Experimental and first-principles study of the electronic transport properties of strained Bi2Te3 thin films on a flexible substrate

Abstract

On the basis of an experimental and first-principles study, strain effects on the thermoelectric properties of bismuth telluride (Bi2Te3) thin films were investigated. Bi2Te3 thin films were deposited on flexible polyimide substrates using a radio frequency magnetron sputtering method at a substrate temperature of 200 °C. Prior to deposition, various compressive and tensile bending strains were applied to the films by changing the bending radii of the flexible substrates. The structural and thermoelectric properties of the completed samples were analyzed. It was found that the lattice parameters of all samples exhibited smaller values compared to that of standard data for Bi2Te3 (JCPDS 15-0863) because the substrates might have shrunk during the film deposition, indicated by the fact that all the samples presented various compressive lattice strains. A theoretical analysis was performed using the first-principles study based on density functional theory.

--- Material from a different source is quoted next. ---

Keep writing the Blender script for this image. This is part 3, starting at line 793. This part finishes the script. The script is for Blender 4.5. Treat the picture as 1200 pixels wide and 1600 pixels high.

We calculated the electronic band structures for Bi2Te3 with the different lattice strains and predicted the thermoelectric properties based on the semi-classical Boltzmann transport equation in the rigid band approximation. The lowest conduction band edge in the Bi2Te3 band structure narrowed as the compressive lattice strain increased, indicating that the effective mass became smaller. Finally, the experimentally measured thermoelectric properties were compared with those obtained by the calculation. It was found that the calculated results were in good agreement with the experimental results.